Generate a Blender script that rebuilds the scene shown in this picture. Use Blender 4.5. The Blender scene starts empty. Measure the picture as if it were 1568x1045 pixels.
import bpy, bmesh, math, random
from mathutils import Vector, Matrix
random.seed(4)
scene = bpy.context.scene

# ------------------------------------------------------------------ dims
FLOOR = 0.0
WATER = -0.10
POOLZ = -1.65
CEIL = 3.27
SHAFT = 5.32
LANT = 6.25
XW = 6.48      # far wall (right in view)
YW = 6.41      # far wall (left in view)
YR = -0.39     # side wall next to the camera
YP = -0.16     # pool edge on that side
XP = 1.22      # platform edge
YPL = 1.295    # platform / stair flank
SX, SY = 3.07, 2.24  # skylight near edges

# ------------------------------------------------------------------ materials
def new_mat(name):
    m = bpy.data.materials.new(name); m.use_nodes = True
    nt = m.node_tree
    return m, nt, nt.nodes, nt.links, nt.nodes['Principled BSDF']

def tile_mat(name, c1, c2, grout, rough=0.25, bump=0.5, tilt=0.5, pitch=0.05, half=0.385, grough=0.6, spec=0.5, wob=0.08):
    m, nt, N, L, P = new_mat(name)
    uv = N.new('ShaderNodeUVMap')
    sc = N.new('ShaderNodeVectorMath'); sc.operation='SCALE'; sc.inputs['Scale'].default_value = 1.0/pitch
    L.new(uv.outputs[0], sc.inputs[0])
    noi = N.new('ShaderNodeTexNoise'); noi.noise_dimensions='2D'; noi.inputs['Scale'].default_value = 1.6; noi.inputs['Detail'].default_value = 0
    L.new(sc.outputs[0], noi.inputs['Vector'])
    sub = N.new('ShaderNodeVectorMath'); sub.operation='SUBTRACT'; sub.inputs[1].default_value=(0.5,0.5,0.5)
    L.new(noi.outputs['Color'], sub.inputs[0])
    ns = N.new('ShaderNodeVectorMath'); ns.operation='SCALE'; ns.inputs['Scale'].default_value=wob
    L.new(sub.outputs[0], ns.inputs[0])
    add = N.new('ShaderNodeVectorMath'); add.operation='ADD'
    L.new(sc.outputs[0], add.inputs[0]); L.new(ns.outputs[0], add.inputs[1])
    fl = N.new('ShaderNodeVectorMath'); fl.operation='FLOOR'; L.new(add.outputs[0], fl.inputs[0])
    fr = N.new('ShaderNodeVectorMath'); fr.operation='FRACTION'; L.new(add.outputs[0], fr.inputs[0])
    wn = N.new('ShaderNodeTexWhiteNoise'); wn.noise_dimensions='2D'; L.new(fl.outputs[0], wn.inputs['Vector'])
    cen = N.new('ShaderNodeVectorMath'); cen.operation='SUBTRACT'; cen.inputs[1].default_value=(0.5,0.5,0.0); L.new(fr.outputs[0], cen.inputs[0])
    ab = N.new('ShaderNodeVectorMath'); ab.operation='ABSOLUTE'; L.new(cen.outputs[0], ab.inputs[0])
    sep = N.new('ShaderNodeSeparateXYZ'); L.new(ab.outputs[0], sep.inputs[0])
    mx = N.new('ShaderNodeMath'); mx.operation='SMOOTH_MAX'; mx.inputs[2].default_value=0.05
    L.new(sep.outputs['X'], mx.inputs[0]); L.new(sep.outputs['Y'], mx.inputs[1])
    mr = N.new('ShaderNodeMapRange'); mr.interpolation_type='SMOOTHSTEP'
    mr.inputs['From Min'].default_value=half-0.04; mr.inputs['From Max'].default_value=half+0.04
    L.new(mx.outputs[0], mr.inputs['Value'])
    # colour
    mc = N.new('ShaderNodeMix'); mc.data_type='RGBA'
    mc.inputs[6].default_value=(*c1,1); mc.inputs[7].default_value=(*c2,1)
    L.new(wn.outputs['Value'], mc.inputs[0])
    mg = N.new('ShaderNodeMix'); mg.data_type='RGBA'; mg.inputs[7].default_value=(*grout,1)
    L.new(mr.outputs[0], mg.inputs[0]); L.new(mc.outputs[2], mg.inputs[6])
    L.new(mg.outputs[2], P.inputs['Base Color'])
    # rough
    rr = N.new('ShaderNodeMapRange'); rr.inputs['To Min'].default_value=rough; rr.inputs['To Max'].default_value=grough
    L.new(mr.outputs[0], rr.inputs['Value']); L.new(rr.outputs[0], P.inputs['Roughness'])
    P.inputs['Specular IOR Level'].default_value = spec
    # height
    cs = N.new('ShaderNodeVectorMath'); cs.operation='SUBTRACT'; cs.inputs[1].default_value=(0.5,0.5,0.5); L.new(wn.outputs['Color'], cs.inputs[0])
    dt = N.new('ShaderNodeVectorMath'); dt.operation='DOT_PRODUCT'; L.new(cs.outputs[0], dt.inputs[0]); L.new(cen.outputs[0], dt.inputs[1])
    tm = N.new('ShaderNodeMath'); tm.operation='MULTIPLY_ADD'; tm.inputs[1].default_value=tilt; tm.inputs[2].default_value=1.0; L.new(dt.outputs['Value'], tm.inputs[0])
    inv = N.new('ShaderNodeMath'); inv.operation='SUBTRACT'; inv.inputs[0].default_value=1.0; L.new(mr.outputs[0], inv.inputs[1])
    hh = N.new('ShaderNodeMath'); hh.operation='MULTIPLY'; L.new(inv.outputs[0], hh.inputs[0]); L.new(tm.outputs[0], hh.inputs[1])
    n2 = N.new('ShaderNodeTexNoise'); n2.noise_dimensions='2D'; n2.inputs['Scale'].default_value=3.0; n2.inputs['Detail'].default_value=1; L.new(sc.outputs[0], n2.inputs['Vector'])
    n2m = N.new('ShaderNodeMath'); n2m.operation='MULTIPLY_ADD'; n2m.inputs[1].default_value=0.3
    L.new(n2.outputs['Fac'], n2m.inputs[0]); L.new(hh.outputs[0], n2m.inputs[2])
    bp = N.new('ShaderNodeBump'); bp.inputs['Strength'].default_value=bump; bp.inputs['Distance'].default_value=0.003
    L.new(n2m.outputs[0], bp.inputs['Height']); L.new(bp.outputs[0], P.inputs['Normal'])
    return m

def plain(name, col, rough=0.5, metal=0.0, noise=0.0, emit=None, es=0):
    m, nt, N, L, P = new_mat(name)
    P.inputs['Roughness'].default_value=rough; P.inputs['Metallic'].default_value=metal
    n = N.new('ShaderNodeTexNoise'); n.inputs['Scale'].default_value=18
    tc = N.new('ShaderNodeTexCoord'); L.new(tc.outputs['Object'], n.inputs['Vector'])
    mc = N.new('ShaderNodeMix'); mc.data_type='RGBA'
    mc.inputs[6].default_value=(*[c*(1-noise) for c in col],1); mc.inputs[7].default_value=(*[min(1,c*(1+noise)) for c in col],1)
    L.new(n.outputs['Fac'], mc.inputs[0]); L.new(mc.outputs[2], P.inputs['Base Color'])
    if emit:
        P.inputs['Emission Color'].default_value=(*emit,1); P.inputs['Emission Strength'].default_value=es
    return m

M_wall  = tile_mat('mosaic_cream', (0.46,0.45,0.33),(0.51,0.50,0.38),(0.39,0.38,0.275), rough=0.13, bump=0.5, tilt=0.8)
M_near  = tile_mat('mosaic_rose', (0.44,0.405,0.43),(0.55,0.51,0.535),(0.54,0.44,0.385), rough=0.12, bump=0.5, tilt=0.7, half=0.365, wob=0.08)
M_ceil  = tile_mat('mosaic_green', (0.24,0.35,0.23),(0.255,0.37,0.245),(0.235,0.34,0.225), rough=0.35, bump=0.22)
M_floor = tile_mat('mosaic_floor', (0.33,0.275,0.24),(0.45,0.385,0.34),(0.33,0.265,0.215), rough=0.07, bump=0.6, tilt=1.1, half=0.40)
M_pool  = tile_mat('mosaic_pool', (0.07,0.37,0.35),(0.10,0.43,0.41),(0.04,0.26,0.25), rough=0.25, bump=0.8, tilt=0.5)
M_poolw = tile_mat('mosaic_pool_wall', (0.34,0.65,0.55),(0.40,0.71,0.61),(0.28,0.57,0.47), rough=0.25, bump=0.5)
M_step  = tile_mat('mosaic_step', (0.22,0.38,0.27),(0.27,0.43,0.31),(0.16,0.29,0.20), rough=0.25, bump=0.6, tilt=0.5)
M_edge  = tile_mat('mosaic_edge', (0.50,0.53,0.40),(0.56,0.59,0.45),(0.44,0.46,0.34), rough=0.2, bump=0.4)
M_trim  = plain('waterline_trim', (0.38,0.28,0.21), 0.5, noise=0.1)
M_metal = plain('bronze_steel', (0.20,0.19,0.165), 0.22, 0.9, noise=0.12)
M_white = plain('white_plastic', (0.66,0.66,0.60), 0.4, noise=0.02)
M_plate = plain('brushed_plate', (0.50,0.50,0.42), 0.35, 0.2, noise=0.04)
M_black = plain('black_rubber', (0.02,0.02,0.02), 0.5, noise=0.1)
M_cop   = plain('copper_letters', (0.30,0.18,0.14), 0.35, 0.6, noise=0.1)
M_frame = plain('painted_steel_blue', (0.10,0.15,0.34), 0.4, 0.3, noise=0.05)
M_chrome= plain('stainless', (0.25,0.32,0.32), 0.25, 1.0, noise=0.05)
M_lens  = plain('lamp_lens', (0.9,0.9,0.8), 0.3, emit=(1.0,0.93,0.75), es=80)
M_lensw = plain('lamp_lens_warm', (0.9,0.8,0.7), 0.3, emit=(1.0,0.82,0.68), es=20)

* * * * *

# WHAT IS BEING ASKED:
Write out exactly the lines from the start of the material through the line with "scene = bpy.context.scene". No other output is expected.

# SOLUTION FOR THIS PROBLEM:
Generate a Blender script that rebuilds the scene shown in this picture. Use Blender 4.5. The Blender scene starts empty. Measure the picture as if it were 1568x1045 pixels.
import bpy, bmesh, math, random
from mathutils import Vector, Matrix
random.seed(4)
scene = bpy.context.scene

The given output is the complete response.